Der Landtagsabgeordnete und Bürgermeister von Argenbühl, Paul Locherer hat zusammen mit dem Oberbürgermeister von Wangen, Michael Lang 33,93% aller abgegebenen Stimmen im Wahlkreis IX erhalten. Zwischen den beiden Listen-Spitzenreitern und den Zweitplatzierten lag bei den Freien Wählern der Faktor 5 und bei der CDU der Faktor 3.

Allerdings muß die Gemeinde groß genug sein, weil der Status Bürgermeister zu sein sehr eng auf die eigene Gemeinde beschränkt ist.

Volker Restle beispielsweise, Bürgermeister von Horgenzell hat in seiner (und meiner) Heimatgemeinde 30% aller abgegebenen Stimmen bekommen.

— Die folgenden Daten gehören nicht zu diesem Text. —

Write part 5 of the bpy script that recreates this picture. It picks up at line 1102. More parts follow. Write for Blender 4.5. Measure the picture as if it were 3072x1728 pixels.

Bereits im Nachbarort Wilhelmsdorf sank das auf 3% aller Stimmen ab, in Aulendorf waren es nur noch knapp 2%. Gereicht hat es trotzdem.

Beim Überfliegen der Listen bin ich nur auf zwei Bürgermeister gestossen, denen der Einzug in den Kreistag nicht gelungen ist, dem Bürgermeister aus Waldburg, der das Pech hat, dass seine Gemeinde nur knapp 1/7 der Wähler im Wahlkreis Vogt stellt und dem Bürgermeister der Gemeinde Bodnegg, dessen Gemeinde einen ähnlich kleinen Anteil am Wahlkreis hat.

Die Oberbürgermeister der großen Kreisstädte Ravensburg, Weingarten, Leutkirch und Wangen sind ebenso im Kreistag wie die Bürgermeister der Gemeinden Berg, Fronreute, Wolfegg, Vogt, Schlier, Horgenzell, Wilhelmsdorf, Ebersbach-Musbach, Bad Waldsee, Amtzell, Argenbühl, Isny, Aitrach, Bad Wurzach und Kißlegg.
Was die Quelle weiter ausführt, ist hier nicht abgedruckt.